Десятого июня в Москву приехал «Бенджи» Брюс. Он приехал за своей невестой, очаровательной Карсавиной, привез мне много писем и первые новости из Англии. Там было письмо от Джорджа Клерка, в то время заведующего военным департаментом Министерства иностранных дел. Письмо было очень любезное. Действительно, только он и полковник Киш, в то время работавший в военном министерстве, сочувствовали мне и допускали, что моя оценка политической ситуации не была слишком ошибочной. Брюс, однако, не оставил меня в заблуждении относительно моей непопулярности в Англии за время моего так называемого большевизма. Он сообщил мне, что в марте меня чуть было не отозвали. Он пробыл в Москве только 12 часов, но, вопреки новостям, которые он мне привез, его визит был словно струя свежего ветра в пустыне. В течение пяти месяцев я был взволнован его отчетом о положении в Англии на Западном фронте. Ему и Карсавиной пришлось пережить кошмарные приключения по дороге в Мурманск. Пришлось ехать без разрешения большевиков. Помочь им было уже не в моей власти.
Июнь был невеселый месяц. Может быть, потому, что совесть моя была нечиста, я жил в атмосфере подозрений. Троцкий больше не желал иметь дела с нами, и, хотя я почти ежедневно виделся с Чичериным, Караханом и Радеком, наши разговоры ни к каким реальным результатам не вели. С изменением политической позиции большевиков изменилось и наше материальное положение. Нам было все труднее и труднее получать свежее мясо и овощи. Без консервов, которыми нас снабжала миссия американского Красного Креста, нам пришлось бы плохо.

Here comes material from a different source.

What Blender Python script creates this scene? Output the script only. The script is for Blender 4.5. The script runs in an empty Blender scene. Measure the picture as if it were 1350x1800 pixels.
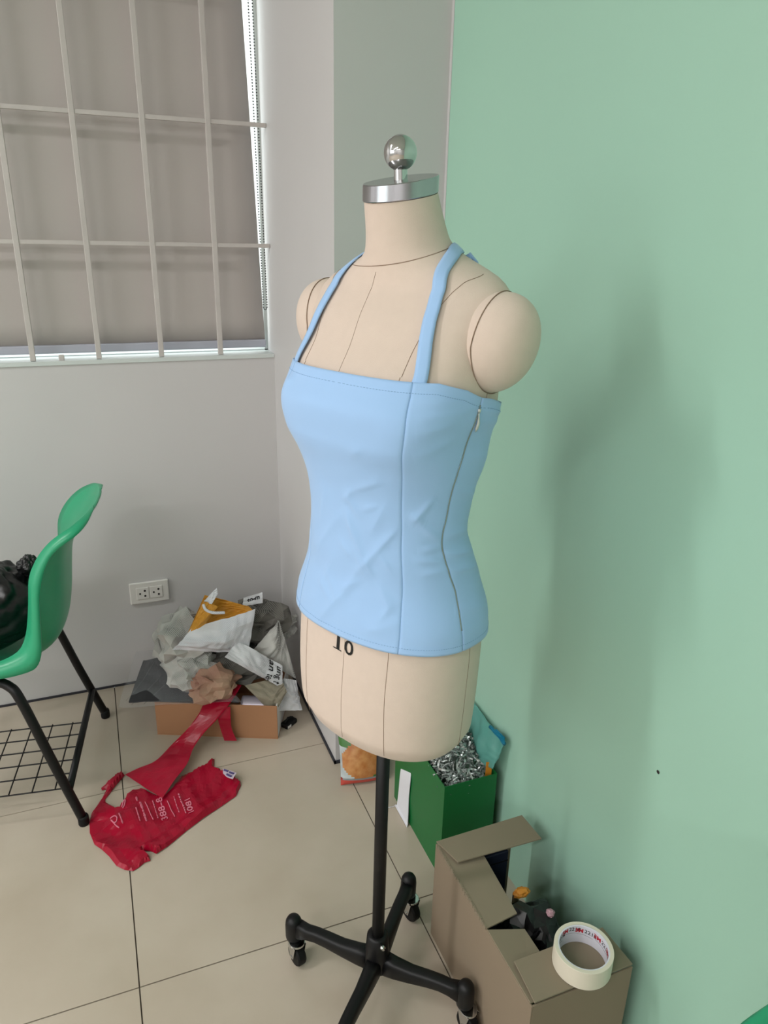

Через Хикса я усилил свою связь с антибольшевистскими силами. Насколько нам было известно, они были представлены в Москве организацией, которая называлась «Центром» и разделялась на два крыла — правое и левое, и Союзом возрождения России, основанным Савинковым. Между этими двумя организациями шли постоянные препирательства. Центр находился в тесном контакте с белой армией на юге. К Савинкову белые генералы относились подозрительно. Как раз в то время я получил письмо от генерала Алексеева, в котором он заявлял, что скорей будет работать с Лениным и Троцким, чем с Савинковым или Керенским. Обе организации были согласны только по одному пункту: они нуждались в помощи союзников и в их деньгах. Я видел двух вождей, а именно: Петра Струве, блестящего интеллигента, который одно время был социалистом и помог Ленину составить первый коммунистический манифест, и Михаила Федорова, бывшего товарища министра. Оба пользовались прекрасной репутацией. Оба были преданы союзникам. Однако я был очень осторожен в разговоре с ними. Насколько мне было известно, британское правительство еще не решилось на интервенцию. Пока это решение мне не было сообщено, я не поддерживал белых ни деньгами, ни обещаниями. Этим мое отношение отличалось от отношения французов, которые, как мне было известно от них самих, давали деньги Савинкову. На обещания они тоже не скупились. Белых уверяли, что военная поддержка союзников выразится в определенных силах. Обычно называли следующую цифру: две дивизии союзников для Архангельска и несколько японских дивизий для Сибири. Поощренные этими обещаниями антибольшевистские силы усилили свою работу. 21 июня Володарский, комиссар по делам печати в Петербурге, был убит при возвращении с митинга на Обуховском заводе. Большевики не замедлили с ответом. В своей речи к Петроградскому совету Урицкий, глава местной ЧК, энергично нападал на Англию и обвинял англичан в организации убийства. На следующий день Щастный, главнокомандующий Балтийским флотом, был приговорен к смерти и расстрелян. На суде Троцкий произнес весьма энергичную речь. Начинался террор.
Я поехал к Чичерину протестовать против обвинений Урицкого. Он отделался от меня полуизвинениями. «Очень жаль, но чего же мы хотим, если мы постоянно нарушаем нейтралитет России. Россия хочет только одного, чтобы ее оставили в покое пожинать плоды дорого купленного мира. Он смеялся над Троцким, который постоянно хочет с кем-нибудь воевать и теперь требует сильных мер против союзников».
— Удивительно, — сказал Чичерин, — до чего Троцкий носится с мыслью о войне.
В марте Ленину пришлось пустить в ход свое влияние, чтобы Троцкий не объявил войны Германии. Теперь хладнокровие Ленина удерживает Троцкого от объявления войны союзникам.